22.10.2012

Singularität der Erfahrung

Ich bin mal wieder gesprungen, diesmal zu Husserl und Waldenfels. Ein wenig liegt das daran, dass mich im Moment Kant eher ermüdet (er wächst mir aus den Ohren heraus). Allerdings fülle ich im Moment meinen Zettelkasten mit alten Notizen auf. Und dazu gehörten auch einige Anmerkungen zu Büchern von Waldenfels.

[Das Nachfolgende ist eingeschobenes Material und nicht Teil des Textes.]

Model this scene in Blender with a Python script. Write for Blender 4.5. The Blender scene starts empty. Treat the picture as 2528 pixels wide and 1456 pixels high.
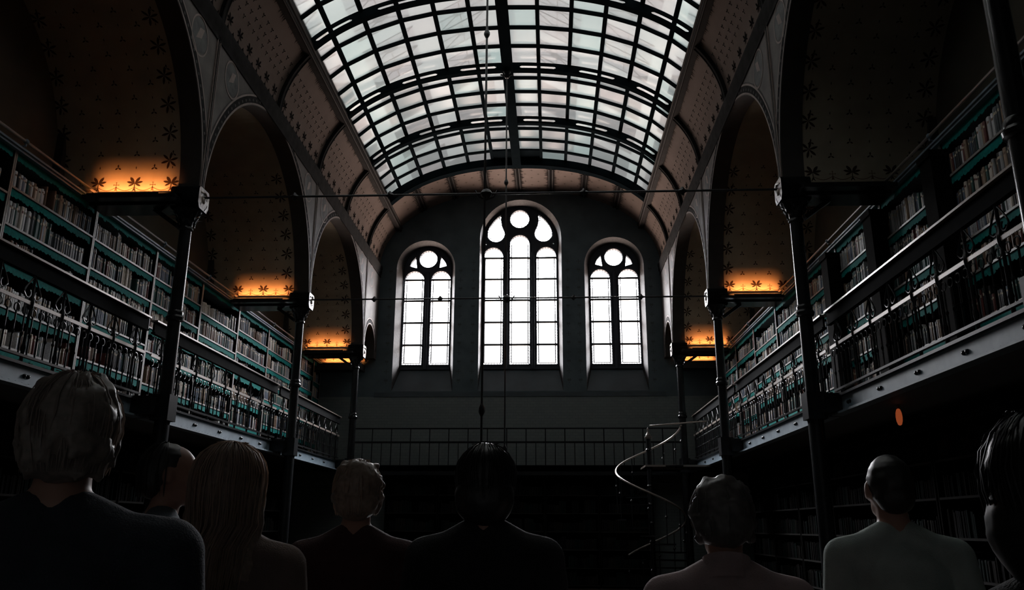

Ich hatte bereits vor einigen Tagen auf die Wichtigkeit der Erfahrung hingewiesen. Eine meiner letzten Notizen (zu Waldenfels: Grenzen der Normalisierung. Frankfurt am Main 1998) kommentiert eine Passage von Seite 45:
Zur Singularität der Erfahrung: man muss auf dem Unterschied zwischen Erfahrung und Wissenschaft beharren, damit die Erfahrung nicht „durch Regelapparate aufgeschluckt“ wird.
Solche Regelapparate bilden sich immer (möchte ich behaupten), wenn die Lebenswelt unter ein Ziel gestellt wird, also ihre Horizonthaftigkeit verdrängt wird.
(zu Seite 45) 
Tatsächlich bin ich immer wieder erstaunt, wie wenig die Menschen darüber reflektieren, dass sie zum Beispiel nur lesen, wenn sie lesen und dass sie nur aus ihrer Perspektive lesen. Es ist eine seltsame Zeit! Heute muss immer alles absolut sein, immer alles ideal. Doch der alte Begriff der Idealität bedeutet nichts anderes, als ein Begriff, der nicht durch Abstraktion aus der Erfahrung abgeleitet werden kann, also nicht deduziert werden kann. Vielmehr muss er induziert werden, um überhaupt eine gewisse Haltbarkeit zu bekommen und selbstverständlich haben wir es hier mit einem Zirkel zu tun: die Anwendung des Begriffes führt nicht notwendig zu bestimmten Anschaulichkeiten; und die Anschaulichkeit kann nicht notwendig unter diesen Begriff subsummiert werden.
Die Liebe ist ein solcher Begriff, eine solche Idealität. Ein sich küssendes Pärchen unter einem Regenschirm kann die Liebe zwar veranschaulichen. Aber die Liebe kann aus dieser Szene heraus nicht abstrahiert werden (nicht wissenschaftlich). Das küssende Pärchen ist den Symbolen zuzurechnen, die „nur“ indirekt und metaphorisch verbildlichen.
So gibt es zwischen der Idee und ihren Symbolisierungen eine Ableitungslücke, die man als jeweils historisch bezeichnen kann (die Liebe wurde vor 200 Jahren ganz anders dargestellt als heute und es gibt auch immer eine gewisse unvereinbare Vielfalt in dieser Darstellung, heute sowieso). Dieser Unbegründbarkeit müssen wir Aufmerksamkeit schenken. Wir können nicht einfach solche Begriffe (wie die Liebe, die Gerechtigkeit, die Demokratie, die Gewissenhaftigkeit, usw.) definieren und bräuchten dann damit keine Erfahrungen mehr machen. Sondern wir müssen auf diesen Primat der Erfahrung und des ständigen Umbaus der Idee beharren.